THE MUSEUM OF TRABZON
The mansion which today serves as the Museum of Trabzon was constructed by the money broker Kostaki Teophylaktos around 1898-1918 in the early 1900s. The architect of the mansion is supposed to have been an Italian, however his name is not clarified. The structure reveals that most of the materials used in the construction of this mansion were imported from Italy. In 1917, Kostaki Teophylaktos went bankrupt, and all his property including this mansion was confiscated.
YAVUZ SULTAN SELIM
Selim I, the great Turkish sultan, served as the governor of Trabzon for 22 years between 1489 and 1511.
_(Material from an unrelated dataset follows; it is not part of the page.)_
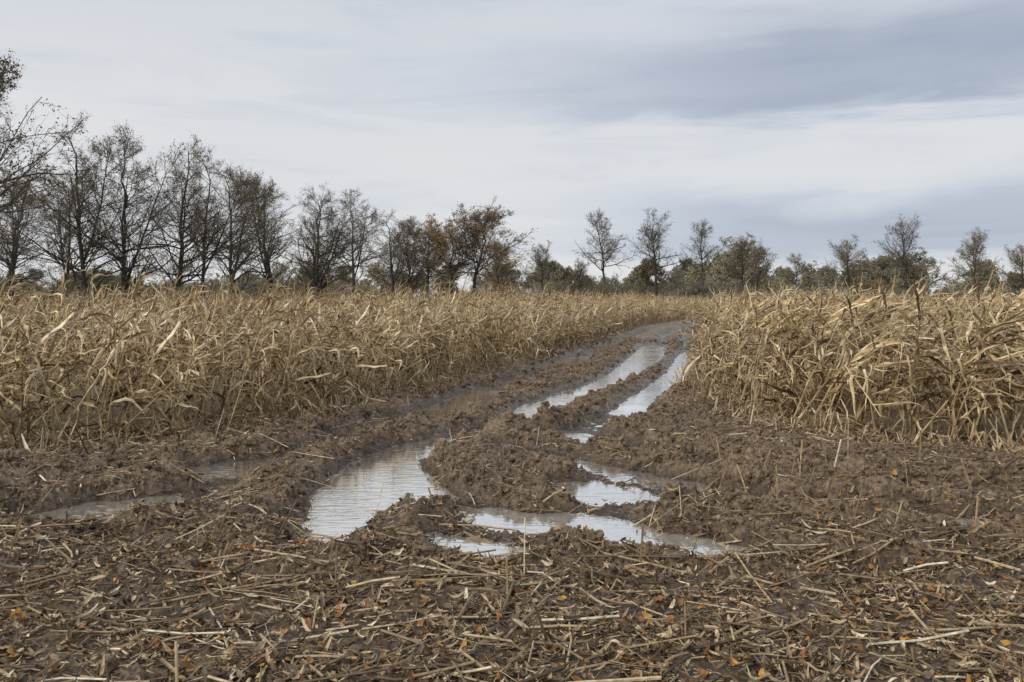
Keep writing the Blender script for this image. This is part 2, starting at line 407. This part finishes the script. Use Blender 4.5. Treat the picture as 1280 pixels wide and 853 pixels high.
C_maize = make_coll("maize_plant", [maize(np.random.default_rng(100+i), .9, i % 5 in (1, 3)) for i in range(15)], [M_corn])
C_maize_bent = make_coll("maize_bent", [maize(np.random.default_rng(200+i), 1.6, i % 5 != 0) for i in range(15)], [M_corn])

def scatter_poly(P, dens_edge, dens_mid, edge_w, fade_y=(30, 90)):
    a = np.array(P); mn = a.min(0); mx = a.max(0)
    N = int((mx[0]-mn[0])*(mx[1]-mn[1])*dens_edge)
    x = rng.uniform(mn[0], mx[0], N); y = rng.uniform(mn[1], mx[1], N)
    ok = inside(x, y, P); x = x[ok]; y = y[ok]
    d = seg_dist(x, y, P, True) + .25*gnoise(x/.8, y/.8, 61)
    p = np.where(d < edge_w, 1.0, np.where(d < 4.5, dens_mid, .17))
    p *= np.interp(y, fade_y, (1, .40))
    p *= (np.abs(x) < .72*y+6)
    k = (rng.random(len(x)) < p) & (d > .05)
    return x[k], y[k], d[k]

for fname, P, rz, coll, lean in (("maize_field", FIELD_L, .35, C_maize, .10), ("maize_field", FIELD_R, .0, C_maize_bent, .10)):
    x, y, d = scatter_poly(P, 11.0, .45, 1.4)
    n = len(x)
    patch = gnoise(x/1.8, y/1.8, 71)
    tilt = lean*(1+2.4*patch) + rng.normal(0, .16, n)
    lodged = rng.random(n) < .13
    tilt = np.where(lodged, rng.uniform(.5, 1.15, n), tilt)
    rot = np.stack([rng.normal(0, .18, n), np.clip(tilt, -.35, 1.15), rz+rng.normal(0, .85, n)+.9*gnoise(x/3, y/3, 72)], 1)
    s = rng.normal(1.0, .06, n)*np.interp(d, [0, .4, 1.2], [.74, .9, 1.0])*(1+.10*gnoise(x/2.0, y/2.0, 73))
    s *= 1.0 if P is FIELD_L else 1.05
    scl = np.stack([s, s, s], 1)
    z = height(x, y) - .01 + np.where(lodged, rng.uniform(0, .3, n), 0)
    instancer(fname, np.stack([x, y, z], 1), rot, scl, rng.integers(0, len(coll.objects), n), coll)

# ------------------------------------------------------------ stubble, straw, leaves
def scatter_xy(n, xr, yr, bias=1.0):
    u = rng.random(n)
    y = yr[0] + (yr[1]-yr[0])*u**bias
    x = rng.uniform(-1, 1, n)*np.interp(y, [yr[0], yr[1]], xr)
    return x, y

def keep_mask(x, y):
    fsd = field_sd(x, y)
    front = 1-sstep(4.8, 7.6, y + 1.0*gnoise(x/.9, y/.9, 81))
    edge = np.exp(-(np.minimum(fsd, 0)/.55)**2)
    clump = .40+.60*sstep(-.3, .25, gnoise(x/.5, y/.4, 82))
    p = np.maximum(np.maximum(front*clump, edge*.9), .12)
    return p, fsd

def place_sticks(G, x, y, ln, rad, biasx, lift, rn, k=3, sides=5, el_sd=.10):
    n = len(x)
    a = np.where(rng.random(n) < biasx, rng.normal(.05, .5, n), rng.uniform(0, math.pi, n))
    D = np.stack([np.cos(a), np.sin(a)], 1)
    e1 = height(x-D[:,0]*ln/2, y-D[:,1]*ln/2); e2 = height(x+D[:,0]*ln/2, y+D[:,1]*ln/2); e0 = height(x, y)
    t = np.linspace(-.5, .5, k)
    zc = np.maximum(e0, (e1+e2)/2)+rad+lift*rng.random(n)
    sl = np.clip((e2-e1)/ln, -.35, .35)+rng.normal(0, el_sd, n)
    P = np.zeros((n, k, 3))
    P[..., 0] = x[:,None]+D[:,0:1]*ln[:,None]*t; P[..., 1] = y[:,None]+D[:,1:2]*ln[:,None]*t
    P[..., 2] = zc[:,None]+sl[:,None]*ln[:,None]*t + rng.normal(0, .006, (n, k))
    P[..., :2] += rng.normal(0, .007, (n, k, 2))
    R = rad[:,None]*np.ones(k)
    V, F = tubes(P, R, sides); G.add(V, F, np.repeat(rn, k*sides))

G = Geo()
x, y = scatter_xy(5200, (3.4, 8.5), (2.0, 11), 1.1); p, f = keep_mask(x, y); k = (rng.random(len(x)) < p) & (f < .6); x=x[k]; y=y[k]
n=len(x); place_sticks(G, x, y, rng.gamma(2.2, .11, n)+.06, rng.uniform(.002, .009, n), .5, .03, np.clip(rng.normal(.58,.28,n),0,1))
x, y = scatter_xy(56000, (3.4, 7.5), (2.0, 9.5), 1.15); p, f = keep_mask(x, y); k = (rng.random(len(x)) < p) & (f < .6); x=x[k]; y=y[k]
n=len(x); place_sticks(G, x, y, rng.gamma(1.6, .020, n)+.012, rng.uniform(.0012, .005, n), .2, .012, np.clip(rng.normal(.46,.30,n),0,1), k=2, sides=4)
x, y = scatter_xy(9000, (5, 16), (5.5, 26), 1.3); f = field_sd(x, y); z=height(x,y); k = (f < .1) & (z > WATER+.02); x=x[k]; y=y[k]
n=len(x); place_sticks(G, x, y, rng.gamma(2, .05, n)+.04, rng.uniform(.002, .006, n), .3, .01, np.clip(rng.normal(.5,.25,n),0,1))
def shreds(G, x, y, lmin, lmax, wmin, wmax, mean):
    n = len(x); k = 4; a = rng.uniform(0, 2*math.pi, n); ln = rng.uniform(lmin, lmax, n)
    t = np.linspace(-.5, .5, k); D = np.stack([np.cos(a), np.sin(a)], 1)
    z0 = height(x, y)
    P = np.zeros((n,k,3)); P[...,0]=x[:,None]+D[:,0:1]*ln[:,None]*t; P[...,1]=y[:,None]+D[:,1:2]*ln[:,None]*t
    curl = rng.uniform(-.5, .9, n)
    P[...,2] = z0[:,None]+.012+rng.random(n)[:,None]*.02+curl[:,None]*ln[:,None]*(t**2)*1.6+rng.normal(0,.3,n)[:,None]*ln[:,None]*t
    P[...,2] = np.maximum(P[...,2], z0[:,None]+.004)
    tw = rng.normal(0,.7,n)[:,None]+rng.normal(0,.5,n)[:,None]*t*2
    w = rng.uniform(wmin, wmax, n)[:,None]*np.array([.5,1,.9,.25])
    W = np.stack([-np.sin(a)[:,None]*np.cos(tw), np.cos(a)[:,None]*np.cos(tw), np.sin(tw)], -1)*w[...,None]
    V, F = strips(P, W, .35); G.add(V, F, np.repeat(np.clip(rng.normal(mean,.26,n),0,1), k*3))
x, y = scatter_xy(58000, (3.4, 8.5), (2.0, 10.5), 1.15); p, f = keep_mask(x, y); k = (rng.random(len(x)) < p) & (f < .8); x=x[k]; y=y[k]
shreds(G, x, y, .015, .12, .0025, .014, .47)
x = rng.uniform(-9, 12, 110000); y = rng.uniform(7.5, 45, 110000); f = field_sd(x, y)
k = (f > -.75) & (f < .9) & (rng.random(len(x)) < np.exp(-(np.minimum(f,0)/.4)**2)); x=x[k]; y=y[k]
shreds(G, x, y, .12, .5, .006, .018, .62)
ob = add_obj("straw_litter", G.mesh("straw_litter"), [M_litter])

G = Geo()
x, y = scatter_xy(20000, (3.4, 8.0), (2.0, 9.5), 1.1); p, f = keep_mask(x, y); k = (rng.random(len(x)) < p*.9+.05) & (height(x,y) > WATER+.01); x=x[k]; y=y[k]
n = len(x); kk = 4; t = np.linspace(-.5, .5, kk); a = rng.uniform(0, 2*math.pi, n); ln = rng.uniform(.020, .058, n)
P = np.zeros((n,kk,3)); P[...,0]=x[:,None]+np.cos(a)[:,None]*ln[:,None]*t; P[...,1]=y[:,None]+np.sin(a)[:,None]*ln[:,None]*t
P[...,2]=(height(x,y)+.012+.015*rng.random(n))[:,None]+rng.uniform(-.6,1.4,n)[:,None]*ln[:,None]*t**2+rng.normal(0,.35,n)[:,None]*ln[:,None]*t
tw = rng.normal(0,.4,n)[:,None]*np.ones(kk)
W = np.stack([-np.sin(a)[:,None]*np.cos(tw), np.cos(a)[:,None]*np.cos(tw), np.sin(tw)], -1)*(ln[:,None]*np.array([.12,.36,.32,.05]))[...,None]
V, F = strips(P, W, .3); G.add(V, F, np.repeat(rng.random(n)**1.5, kk*3))
add_obj("fallen_leaves", G.mesh("fallen_leaves"), [M_leafl])

G = Geo()
x = rng.uniform(-9, 10, 12000); y = rng.uniform(2.5, 22, 12000); f = field_sd(x, y)
rightp = np.exp(-((x-3.2)/1.6)**2-((y-7.3)/1.4)**2)
leftp = np.exp(-(np.minimum(f+.1,0)/.45)**2)*(x < 0)
p = np.where(f > -.9, .55*np.exp(-(np.minimum(f+.25,0)/.4)**2), 0)*(f < .3) + .36*rightp + .04*(y < 6.5) + .5*leftp*(f > -1)*(f < .3)
k = (rng.random(len(x)) < p) & (height(x, y) > WATER+.01); x=x[k]; y=y[k]; n=len(x)
hh = rng.uniform(.08, .40, n)*np.interp(y, [3, 6.5], [.6, 1]); t = np.linspace(0, 1, 3)
P = np.zeros((n,3,3)); P[...,0]=x[:,None]+rng.normal(0,.28,n)[:,None]*hh[:,None]*t; P[...,1]=y[:,None]+rng.normal(0,.28,n)[:,None]*hh[:,None]*t
P[...,2]=height(x,y)[:,None]-.02+hh[:,None]*t
V, F = tubes(P, rng.uniform(.003,.008,n)[:,None]*np.ones(3), 5); G.add(V, F, np.repeat(np.clip(rng.normal(.55,.2,n),0,1), 15))
add_obj("maize_stubble", G.mesh("maize_stubble"), [M_litter])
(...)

THE MYSTERY OF DETAILS: HAGIA SOPHIA
Trabzon Ayasofya Church which serves as a museum today was constructed in the time of Manuel Comnenos I (1238-1263), one of the kings of Trabzon Empire. The bell tower to the west of the church was dated back to 1427 by the British traveller and researcher G. Finlay. On the west of the church are the remains of a chapel with three apses which is supposed to have belonged to an earlier period.
DURSUN ALİ İNAN MUSEUM
THE MUSEUM OF TRABZONSPOR FC
Being one of the historical works of Trabzon, Trabzonspor Museum is on the second floor of Sadri Şener Social Facility Building. The museum which displays many championship cups reveals that the Trabzonspor Sport Club has an important place in the Turkish football history. The most interesting cup in the museum is the ‘half cup’ which was shared with Ankara Havagücü Sport Club in the 1958 Turkish Amateur Football Championship.
CEVDET SUNAY MUSEUM HOUSE
It is located in Ataköy on the Çaykara. Sultan Murat Plateau road is at a distance of 21 km from Çaykara district. Cevdet Sunay was one of the statesmen grown up in Trabzon.
SUMELA MONASTERY
Sumela Monastery, within the borders of Altındere Village of Maçka District, was built on steep rock cliffs at the skirts of Karadağ Mountain which overlooks the Altındere Valley. Among the populace it is known as Virgin Mary Monastery. The location of the monastery proves the tradition that the monasteries were generally built outside the city, in forests, and nearby the waterside and caves.